Listed entries:
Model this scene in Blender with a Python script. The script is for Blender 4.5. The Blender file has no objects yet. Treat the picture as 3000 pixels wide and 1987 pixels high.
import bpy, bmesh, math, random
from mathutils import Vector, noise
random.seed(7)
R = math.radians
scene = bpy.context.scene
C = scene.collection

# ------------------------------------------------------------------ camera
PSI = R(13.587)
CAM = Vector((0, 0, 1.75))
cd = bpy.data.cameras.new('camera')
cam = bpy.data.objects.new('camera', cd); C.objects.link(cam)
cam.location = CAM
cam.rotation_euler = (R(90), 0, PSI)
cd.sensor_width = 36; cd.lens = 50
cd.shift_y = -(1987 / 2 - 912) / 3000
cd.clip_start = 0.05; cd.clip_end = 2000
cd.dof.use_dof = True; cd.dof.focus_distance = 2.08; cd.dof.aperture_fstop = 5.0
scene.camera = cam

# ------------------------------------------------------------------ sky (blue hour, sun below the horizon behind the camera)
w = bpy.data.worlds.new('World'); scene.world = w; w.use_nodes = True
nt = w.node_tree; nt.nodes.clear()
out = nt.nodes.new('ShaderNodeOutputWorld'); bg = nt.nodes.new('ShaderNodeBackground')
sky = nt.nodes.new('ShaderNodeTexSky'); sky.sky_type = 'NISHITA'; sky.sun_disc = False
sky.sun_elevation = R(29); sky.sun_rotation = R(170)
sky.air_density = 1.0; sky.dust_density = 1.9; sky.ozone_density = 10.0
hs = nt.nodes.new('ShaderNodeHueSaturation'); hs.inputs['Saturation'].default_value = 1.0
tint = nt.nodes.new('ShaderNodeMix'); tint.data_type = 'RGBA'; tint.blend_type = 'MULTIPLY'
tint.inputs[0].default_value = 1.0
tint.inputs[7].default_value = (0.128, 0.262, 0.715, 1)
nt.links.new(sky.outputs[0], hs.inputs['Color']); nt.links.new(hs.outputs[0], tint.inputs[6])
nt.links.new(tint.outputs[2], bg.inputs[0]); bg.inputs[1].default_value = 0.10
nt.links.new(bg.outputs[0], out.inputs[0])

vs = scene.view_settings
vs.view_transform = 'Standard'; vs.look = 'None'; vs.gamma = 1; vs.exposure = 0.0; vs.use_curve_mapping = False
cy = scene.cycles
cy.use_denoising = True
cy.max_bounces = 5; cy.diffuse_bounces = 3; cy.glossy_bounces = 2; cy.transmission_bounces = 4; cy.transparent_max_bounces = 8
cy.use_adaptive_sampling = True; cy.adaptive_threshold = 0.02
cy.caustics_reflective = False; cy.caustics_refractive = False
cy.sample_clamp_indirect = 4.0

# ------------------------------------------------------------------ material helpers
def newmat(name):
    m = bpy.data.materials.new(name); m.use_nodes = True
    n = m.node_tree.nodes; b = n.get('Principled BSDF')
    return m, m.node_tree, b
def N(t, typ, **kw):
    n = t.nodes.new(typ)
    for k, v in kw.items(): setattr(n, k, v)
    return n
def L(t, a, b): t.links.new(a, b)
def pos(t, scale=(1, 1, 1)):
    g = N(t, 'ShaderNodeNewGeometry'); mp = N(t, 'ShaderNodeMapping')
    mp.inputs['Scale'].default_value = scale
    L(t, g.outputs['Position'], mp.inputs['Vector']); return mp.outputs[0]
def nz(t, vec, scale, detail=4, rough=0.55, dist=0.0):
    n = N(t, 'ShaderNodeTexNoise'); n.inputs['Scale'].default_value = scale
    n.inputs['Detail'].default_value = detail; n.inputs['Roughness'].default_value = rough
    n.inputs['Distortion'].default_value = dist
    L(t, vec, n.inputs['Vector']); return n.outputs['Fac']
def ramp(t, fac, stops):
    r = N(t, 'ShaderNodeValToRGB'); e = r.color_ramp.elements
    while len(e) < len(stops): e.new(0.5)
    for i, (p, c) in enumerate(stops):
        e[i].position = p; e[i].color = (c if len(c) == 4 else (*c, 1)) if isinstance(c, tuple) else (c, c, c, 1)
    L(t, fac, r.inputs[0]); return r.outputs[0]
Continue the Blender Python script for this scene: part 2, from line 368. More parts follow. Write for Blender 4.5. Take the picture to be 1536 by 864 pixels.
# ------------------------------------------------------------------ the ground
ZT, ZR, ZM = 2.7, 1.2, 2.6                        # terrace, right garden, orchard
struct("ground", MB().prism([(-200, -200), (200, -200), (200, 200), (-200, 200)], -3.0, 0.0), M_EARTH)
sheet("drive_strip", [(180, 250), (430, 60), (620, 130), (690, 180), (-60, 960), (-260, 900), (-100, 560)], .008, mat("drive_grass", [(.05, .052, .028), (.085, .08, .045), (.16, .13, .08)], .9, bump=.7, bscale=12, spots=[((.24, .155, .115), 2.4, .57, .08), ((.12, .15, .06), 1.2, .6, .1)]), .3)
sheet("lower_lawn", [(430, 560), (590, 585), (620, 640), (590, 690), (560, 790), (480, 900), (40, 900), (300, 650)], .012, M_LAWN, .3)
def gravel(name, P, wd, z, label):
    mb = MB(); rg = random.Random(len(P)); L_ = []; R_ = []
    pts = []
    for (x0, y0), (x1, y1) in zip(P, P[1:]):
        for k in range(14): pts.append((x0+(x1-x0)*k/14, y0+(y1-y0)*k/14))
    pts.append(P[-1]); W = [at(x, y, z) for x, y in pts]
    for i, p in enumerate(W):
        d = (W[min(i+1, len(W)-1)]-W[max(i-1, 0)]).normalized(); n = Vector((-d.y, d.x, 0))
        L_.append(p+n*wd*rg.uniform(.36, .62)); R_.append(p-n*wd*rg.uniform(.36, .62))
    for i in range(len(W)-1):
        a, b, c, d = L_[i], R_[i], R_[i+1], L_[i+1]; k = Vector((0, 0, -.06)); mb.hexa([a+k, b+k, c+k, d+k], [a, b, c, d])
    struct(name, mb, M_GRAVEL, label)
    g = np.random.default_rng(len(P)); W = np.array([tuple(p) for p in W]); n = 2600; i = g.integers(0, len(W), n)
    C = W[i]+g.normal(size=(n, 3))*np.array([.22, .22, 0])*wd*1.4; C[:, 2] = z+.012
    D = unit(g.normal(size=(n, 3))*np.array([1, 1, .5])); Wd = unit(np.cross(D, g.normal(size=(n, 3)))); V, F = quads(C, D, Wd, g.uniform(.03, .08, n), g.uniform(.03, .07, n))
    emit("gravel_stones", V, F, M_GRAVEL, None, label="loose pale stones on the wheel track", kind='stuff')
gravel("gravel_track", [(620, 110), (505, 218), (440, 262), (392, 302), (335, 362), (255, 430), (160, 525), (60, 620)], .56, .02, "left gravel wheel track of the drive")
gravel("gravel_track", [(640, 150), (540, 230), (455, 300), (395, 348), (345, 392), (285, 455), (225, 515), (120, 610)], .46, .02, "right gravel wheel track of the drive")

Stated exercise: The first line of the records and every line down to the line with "C = scene.collection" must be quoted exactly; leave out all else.

Task output:
Model this scene in Blender with a Python script. The script is for Blender 4.5. The Blender file has no objects yet. Treat the picture as 3000 pixels wide and 1987 pixels high.
import bpy, bmesh, math, random
from mathutils import Vector, noise
random.seed(7)
R = math.radians
scene = bpy.context.scene
C = scene.collection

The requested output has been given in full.